In Kottwitz's 1985 Compositio paper, Isocrystals with additional structure, first page, paragraph 4:
Let $\mathbb{D}$ be the diagonalizable pro-algebraic group over $\mathbb{Q}_p$ with character group $\mathbb{Q}$
What is this $\mathbb{D}$?... I completely have no idea (and it is used repeatedly in the paper)... Where can I find a more detailed definition?
Thank you!
One just take the inverse limit of $\mathbb G_m$ under the inverse system of maps $\mathbb G_m \to \mathbb G_m$ by raising to a natural number power. Or, equivalently, the sequence $\dots \mathbb G_m \to \mathbb G_m \to \mathbb G_m \to \mathbb G_m$ where the $n$th-to-last map is raising to the $n$th power.
The character group of this is the forward limit of the character group of $\mathbb G_m$ along the dual maps.
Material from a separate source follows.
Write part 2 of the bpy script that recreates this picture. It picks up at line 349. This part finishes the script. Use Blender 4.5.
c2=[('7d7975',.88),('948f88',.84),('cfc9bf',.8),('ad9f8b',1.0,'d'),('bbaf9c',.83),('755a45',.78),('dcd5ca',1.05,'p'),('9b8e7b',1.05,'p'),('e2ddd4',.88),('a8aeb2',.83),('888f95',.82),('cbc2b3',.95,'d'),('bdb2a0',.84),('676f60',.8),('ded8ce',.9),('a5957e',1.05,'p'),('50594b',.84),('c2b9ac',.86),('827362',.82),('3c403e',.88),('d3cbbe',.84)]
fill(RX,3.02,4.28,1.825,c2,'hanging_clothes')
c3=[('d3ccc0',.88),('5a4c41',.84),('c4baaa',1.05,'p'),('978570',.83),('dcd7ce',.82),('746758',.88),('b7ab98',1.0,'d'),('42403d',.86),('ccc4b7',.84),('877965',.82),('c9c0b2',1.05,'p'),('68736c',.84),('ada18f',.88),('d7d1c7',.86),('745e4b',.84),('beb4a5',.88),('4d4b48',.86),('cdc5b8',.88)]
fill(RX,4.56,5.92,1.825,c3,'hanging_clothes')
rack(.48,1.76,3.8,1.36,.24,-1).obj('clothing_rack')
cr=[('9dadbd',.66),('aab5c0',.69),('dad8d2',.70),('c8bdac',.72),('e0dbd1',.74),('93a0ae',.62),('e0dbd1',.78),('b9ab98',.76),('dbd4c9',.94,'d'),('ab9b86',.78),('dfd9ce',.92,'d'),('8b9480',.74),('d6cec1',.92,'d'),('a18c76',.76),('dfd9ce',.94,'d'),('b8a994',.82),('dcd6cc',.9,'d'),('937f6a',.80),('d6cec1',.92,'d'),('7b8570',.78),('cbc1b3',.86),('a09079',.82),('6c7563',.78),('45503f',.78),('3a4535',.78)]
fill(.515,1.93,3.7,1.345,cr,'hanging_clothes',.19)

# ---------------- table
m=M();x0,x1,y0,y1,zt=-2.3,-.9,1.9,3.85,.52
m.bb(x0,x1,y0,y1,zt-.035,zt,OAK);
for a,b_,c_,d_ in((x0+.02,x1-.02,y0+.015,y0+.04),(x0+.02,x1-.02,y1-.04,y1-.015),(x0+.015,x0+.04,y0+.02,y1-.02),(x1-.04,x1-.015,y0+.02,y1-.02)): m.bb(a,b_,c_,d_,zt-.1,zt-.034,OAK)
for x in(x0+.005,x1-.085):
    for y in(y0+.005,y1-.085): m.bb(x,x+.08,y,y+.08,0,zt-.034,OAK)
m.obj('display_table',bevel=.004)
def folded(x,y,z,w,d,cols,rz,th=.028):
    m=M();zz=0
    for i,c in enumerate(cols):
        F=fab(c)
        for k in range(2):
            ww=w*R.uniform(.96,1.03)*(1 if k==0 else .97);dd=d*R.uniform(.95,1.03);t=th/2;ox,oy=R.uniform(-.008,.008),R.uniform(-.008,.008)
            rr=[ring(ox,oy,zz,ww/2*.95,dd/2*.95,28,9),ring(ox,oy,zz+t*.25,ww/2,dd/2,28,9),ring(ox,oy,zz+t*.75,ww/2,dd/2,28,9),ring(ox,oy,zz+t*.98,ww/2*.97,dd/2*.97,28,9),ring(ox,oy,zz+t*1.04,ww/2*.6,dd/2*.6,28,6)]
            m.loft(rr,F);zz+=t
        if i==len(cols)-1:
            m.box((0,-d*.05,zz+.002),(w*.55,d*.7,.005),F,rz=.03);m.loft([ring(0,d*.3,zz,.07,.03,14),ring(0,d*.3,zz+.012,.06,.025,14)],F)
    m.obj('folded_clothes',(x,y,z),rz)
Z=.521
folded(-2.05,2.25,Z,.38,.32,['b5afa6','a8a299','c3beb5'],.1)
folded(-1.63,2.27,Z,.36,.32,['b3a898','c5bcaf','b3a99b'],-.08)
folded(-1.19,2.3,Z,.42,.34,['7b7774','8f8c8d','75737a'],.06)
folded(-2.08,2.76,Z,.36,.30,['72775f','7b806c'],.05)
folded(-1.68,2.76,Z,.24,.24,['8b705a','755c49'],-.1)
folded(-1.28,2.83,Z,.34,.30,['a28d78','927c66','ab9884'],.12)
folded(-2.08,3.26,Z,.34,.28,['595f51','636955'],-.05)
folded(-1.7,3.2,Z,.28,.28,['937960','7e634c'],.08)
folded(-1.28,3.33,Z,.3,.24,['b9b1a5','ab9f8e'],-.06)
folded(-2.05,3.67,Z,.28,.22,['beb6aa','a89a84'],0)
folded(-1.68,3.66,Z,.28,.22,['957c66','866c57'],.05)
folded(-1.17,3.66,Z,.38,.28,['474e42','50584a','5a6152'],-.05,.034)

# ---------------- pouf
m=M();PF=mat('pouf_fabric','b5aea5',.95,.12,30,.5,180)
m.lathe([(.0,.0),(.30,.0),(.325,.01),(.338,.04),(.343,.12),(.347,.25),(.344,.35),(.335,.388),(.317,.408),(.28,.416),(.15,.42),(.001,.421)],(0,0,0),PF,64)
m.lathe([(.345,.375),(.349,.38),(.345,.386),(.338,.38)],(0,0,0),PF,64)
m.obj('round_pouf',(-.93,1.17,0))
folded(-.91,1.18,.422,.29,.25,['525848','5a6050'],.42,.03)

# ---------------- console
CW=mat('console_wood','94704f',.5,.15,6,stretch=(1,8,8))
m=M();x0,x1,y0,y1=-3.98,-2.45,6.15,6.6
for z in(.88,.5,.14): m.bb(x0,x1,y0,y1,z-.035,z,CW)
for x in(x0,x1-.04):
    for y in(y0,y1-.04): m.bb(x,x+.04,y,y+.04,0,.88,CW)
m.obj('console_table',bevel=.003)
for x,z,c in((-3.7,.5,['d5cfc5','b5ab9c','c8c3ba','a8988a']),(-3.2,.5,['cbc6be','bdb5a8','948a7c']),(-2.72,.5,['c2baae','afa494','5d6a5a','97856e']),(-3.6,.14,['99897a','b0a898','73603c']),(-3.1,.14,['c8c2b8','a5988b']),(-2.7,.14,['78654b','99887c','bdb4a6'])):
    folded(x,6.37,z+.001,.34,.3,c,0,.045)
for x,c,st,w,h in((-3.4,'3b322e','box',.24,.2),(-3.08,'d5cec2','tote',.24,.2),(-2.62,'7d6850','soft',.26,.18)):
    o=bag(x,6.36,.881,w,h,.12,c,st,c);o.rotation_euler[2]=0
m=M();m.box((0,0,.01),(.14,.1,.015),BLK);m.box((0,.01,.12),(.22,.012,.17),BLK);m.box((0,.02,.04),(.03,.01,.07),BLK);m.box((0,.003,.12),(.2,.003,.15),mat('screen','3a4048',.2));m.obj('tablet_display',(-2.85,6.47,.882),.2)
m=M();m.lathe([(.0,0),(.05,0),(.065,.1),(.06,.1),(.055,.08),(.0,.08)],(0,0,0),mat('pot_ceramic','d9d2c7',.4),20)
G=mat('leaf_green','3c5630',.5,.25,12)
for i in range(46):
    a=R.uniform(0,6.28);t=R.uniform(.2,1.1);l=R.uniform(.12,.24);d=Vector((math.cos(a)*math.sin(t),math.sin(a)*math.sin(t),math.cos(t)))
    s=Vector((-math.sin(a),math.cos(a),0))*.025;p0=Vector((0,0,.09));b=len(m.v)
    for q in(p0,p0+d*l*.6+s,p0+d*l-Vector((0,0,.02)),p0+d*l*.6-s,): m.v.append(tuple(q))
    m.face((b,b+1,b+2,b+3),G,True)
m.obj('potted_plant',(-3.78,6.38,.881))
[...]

The character group of $\mathbb G_m$ is $\mathbb Z$, and we haver arranged things so the forward limit is $\mathbb Q$.
It is clearly diagonalizable, as it is an inverse limit of diagonlizable (i.e. commutative reductive, I guess) algebraic groups.
It is not too hard to check this is unique.
In general, for any discrete group, you can construct a diagonalizable pro-algebraic group with that character group, by taking an inverse limit over finitely generated subgroups.